Brandon Rollé: Great. Thank you.

Operator: Your next question comes from Jaime Katz with Morningstar. Jaime, your line is open.

Jaime Katz: Hi. Sorry. I'm hoping that you guys can talk about maybe what you envision as the potential for the motor company operating margin beyond '26. Like, do we go back to a high single-digit rate? Do you guys see more opportunity to expand margin, if maybe we can get some volume improvement to take hold and just sort of what you see as the potential for that segment over time?

Arthur Starrs: Yeah. Jaime, that's a great question and something we're gonna clearly call out in our May, you know, investor meeting and strategy discussion and earnings. So if you, you know, tune in then, I'll give you more detail. Obviously, we don't think the current results reflect the full potential of the company. So a lot of upside and look forward to updating you in May.

Jaime Katz: Okay. And then do you have a target for leverage metrics at the 2026 given that you're still paying down some debt?

Jonathan Root: Yeah. I think, you know, everything from an overall capital perspective, as Arthur talked about in our Q1 earnings call that we do in May, we'll make sure that we walk through strategy, overall capital allocation, our approach to the way that we're running the business on leverage for HDMC as well as HDFS, and then what we look at on a go-forward basis.
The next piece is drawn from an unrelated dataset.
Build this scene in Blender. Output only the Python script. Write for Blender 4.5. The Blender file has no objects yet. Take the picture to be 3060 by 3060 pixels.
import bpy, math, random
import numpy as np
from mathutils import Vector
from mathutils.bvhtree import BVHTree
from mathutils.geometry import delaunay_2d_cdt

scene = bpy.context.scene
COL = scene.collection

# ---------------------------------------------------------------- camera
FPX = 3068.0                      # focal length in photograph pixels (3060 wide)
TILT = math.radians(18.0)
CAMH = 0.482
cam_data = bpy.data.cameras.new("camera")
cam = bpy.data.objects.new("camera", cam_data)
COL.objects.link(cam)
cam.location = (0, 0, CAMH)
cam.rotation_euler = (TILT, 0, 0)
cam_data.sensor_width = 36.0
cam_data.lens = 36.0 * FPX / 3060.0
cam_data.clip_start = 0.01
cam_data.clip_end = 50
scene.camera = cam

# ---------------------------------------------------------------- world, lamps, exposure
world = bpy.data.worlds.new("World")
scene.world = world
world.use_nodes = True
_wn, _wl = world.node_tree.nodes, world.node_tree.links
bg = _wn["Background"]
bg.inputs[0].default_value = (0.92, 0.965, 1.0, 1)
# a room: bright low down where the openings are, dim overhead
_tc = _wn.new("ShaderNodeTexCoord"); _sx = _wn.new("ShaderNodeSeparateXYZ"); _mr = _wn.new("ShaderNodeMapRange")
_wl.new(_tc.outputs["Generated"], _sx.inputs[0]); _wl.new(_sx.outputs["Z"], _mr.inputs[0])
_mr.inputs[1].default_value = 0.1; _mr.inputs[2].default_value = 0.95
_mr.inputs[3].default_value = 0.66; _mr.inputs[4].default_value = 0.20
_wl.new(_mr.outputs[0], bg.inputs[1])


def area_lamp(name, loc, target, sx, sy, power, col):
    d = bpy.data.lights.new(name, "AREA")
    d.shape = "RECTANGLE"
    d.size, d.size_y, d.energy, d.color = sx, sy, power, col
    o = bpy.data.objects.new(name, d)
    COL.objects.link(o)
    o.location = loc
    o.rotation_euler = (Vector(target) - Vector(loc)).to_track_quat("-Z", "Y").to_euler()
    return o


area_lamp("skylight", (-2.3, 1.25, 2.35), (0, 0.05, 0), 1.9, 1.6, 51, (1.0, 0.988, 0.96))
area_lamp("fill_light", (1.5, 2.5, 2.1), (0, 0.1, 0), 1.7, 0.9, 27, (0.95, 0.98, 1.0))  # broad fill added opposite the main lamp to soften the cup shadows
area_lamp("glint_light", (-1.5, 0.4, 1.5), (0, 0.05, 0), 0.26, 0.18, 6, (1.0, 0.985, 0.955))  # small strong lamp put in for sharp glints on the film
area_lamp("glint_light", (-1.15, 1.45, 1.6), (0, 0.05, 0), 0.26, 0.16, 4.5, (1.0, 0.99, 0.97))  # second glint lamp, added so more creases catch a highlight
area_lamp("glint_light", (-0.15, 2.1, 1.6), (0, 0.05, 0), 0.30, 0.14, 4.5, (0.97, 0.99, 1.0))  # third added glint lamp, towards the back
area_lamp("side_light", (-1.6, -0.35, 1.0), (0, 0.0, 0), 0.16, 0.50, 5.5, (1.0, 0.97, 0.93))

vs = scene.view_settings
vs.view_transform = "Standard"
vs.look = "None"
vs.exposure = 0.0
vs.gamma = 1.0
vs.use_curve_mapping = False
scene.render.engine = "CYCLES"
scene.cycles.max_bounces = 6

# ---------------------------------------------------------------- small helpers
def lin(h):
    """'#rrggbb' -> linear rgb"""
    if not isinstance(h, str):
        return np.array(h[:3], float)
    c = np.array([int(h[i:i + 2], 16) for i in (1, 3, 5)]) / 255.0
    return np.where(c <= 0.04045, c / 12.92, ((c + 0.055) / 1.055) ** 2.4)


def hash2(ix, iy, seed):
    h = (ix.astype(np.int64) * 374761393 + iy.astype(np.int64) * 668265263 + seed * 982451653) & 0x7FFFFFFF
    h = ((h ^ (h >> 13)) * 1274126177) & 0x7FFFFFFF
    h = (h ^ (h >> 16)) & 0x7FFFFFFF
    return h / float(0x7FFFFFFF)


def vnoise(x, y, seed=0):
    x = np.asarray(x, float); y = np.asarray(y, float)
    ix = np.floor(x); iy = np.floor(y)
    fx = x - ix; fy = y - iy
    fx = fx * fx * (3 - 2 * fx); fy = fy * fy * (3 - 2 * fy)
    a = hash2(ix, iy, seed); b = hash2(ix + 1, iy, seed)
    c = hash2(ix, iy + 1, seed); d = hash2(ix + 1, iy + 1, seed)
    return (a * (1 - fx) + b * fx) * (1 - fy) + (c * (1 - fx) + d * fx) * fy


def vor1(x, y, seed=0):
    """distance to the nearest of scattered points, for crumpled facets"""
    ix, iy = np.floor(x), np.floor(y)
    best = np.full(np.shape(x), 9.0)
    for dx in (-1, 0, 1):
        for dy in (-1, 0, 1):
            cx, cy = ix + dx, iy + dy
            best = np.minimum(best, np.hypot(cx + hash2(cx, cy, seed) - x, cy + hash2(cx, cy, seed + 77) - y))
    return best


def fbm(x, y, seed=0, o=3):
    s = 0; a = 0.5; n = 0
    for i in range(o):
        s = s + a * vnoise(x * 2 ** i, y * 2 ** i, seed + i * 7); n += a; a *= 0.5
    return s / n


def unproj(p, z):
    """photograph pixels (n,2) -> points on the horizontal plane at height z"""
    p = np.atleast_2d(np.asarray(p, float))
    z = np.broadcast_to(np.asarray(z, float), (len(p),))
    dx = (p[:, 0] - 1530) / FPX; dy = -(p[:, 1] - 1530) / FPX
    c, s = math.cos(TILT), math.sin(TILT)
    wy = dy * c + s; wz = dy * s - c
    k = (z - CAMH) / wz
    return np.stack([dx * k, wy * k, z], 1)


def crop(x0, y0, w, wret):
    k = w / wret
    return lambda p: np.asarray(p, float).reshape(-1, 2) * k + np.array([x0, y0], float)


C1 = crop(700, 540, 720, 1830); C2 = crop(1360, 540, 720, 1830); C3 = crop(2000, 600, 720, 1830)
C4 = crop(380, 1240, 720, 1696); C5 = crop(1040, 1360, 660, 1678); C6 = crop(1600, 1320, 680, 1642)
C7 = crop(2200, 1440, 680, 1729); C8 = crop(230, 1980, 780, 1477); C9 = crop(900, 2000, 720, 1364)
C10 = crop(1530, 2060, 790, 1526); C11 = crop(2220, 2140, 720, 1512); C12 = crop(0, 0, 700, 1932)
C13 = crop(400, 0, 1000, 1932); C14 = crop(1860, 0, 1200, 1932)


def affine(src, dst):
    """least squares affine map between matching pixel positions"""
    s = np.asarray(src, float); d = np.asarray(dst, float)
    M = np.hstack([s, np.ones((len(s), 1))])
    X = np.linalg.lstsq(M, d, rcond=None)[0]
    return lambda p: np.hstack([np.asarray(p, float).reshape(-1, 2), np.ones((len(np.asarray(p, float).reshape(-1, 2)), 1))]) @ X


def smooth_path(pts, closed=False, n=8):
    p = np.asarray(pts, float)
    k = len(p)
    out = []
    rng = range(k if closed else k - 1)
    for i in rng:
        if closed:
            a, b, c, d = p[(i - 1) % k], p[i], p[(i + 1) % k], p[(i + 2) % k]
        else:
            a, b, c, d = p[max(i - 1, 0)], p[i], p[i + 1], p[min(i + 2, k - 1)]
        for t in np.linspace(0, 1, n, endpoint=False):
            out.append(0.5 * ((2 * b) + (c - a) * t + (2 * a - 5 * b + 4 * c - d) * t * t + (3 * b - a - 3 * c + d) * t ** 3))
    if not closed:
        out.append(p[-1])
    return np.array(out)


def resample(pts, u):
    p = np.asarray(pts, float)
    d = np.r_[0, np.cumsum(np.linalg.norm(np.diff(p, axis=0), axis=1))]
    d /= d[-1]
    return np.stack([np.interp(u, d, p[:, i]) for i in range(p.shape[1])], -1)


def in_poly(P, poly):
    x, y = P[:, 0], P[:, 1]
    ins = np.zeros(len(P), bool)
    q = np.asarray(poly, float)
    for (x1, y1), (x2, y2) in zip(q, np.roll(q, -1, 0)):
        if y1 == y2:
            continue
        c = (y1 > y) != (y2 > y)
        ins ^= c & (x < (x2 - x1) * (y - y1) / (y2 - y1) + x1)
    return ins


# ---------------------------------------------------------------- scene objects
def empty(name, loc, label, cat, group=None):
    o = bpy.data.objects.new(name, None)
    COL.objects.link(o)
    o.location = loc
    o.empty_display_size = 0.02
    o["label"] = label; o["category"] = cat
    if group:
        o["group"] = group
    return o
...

We will be sure that we cover all of that then.

Jaime Katz: Yes. So no target yet. But you.

Arthur Starrs: No target. The one thing I'd just remind is the €700 million note that we're gonna be, you know, paying off. That's the one thing that we've called out.

Jonathan Root: Thank you.

Operator: There are no further questions at this time. This concludes today's conference call. Thank you all for joining. You may now disconnect.